The function of this practice, whether mild or severe, is ultimately to reduce a woman's sexual desire, and so ensure her virginity until marriage. The more extensive procedure, involving stitching of the vagina, has the same aim, but reducing the size of the vagina is also intended to increase the husband's enjoyment of the sexual act.

Discussions, conducted for the purposes of this report, with women who have undergone the procedure, revealed that penetration was almost always difficult and painful, even for the man, when women had undergone the more extreme forms of FGM. Certain communities carry out FGM for religious reasons, believing that their faith requires it; this is particularly true of Muslims who adhere to the practice.

All members of communities practising FGM have a role in perpetuating it.

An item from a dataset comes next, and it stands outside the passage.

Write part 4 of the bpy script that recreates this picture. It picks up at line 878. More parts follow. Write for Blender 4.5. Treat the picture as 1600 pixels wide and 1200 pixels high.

Families of girls or women who undergo FGM support it because it makes their daughters marriageable - the operation ensures that their daughters will have ready suitors and a satisfactory bride price.

In these communities, no eligible man would consider marrying a girl who has not undergone the procedure, so FGM makes a woman culturally and socially acceptable. It is in this important way that female genital mutilation is supported and encouraged by men.

Women in the community have a role too, as it is they who arrange for and perform the operation. Typically, the procedure is arranged by the mother or grandmother and, in Africa, is usually performed by a traditional birth attendant, a midwife, or a professional circumciser. In communities practising FGM there is literally no place for a woman who has not undergone the procedure.

Such societies have sanctions, which are brought to bear on the woman and her family, ensuring that the woman's relatives enforce compliance. Other circumcised girls will no longer associate with her. She is called derogatory names, and is often denied the status and access to positions and roles that 'adult' women in that community can occupy.

Ultimately, an uncircumcised woman is considered to be a child. In traditional societies that offer women few options beyond being a wife and a mother there is great pressure to conform. Women who lack the education to seek other opportunities are doubly constrained in terms of the choices open to them.

These women also typically come from communities that do not have alternatives to the traditional economy and modes of production, such as farming, fishing or pastoralism. Even educated women from such communities are often faced with the FGM dilemma for themselves and their daughters.

In the modern world few places exist in isolation, untouched by other cultures. The creation of nation states, which brought together many communities within common borders, as well as the forces of globalisation, have contributed to the blurring of boundaries in all societies.

Institutions that bring new norms in religion, national policy and legislation, and on a more individual level, education and intermarriage, create new options for societies. Sociocultural clashes arise as communities, ideas and cultures attempt to blend.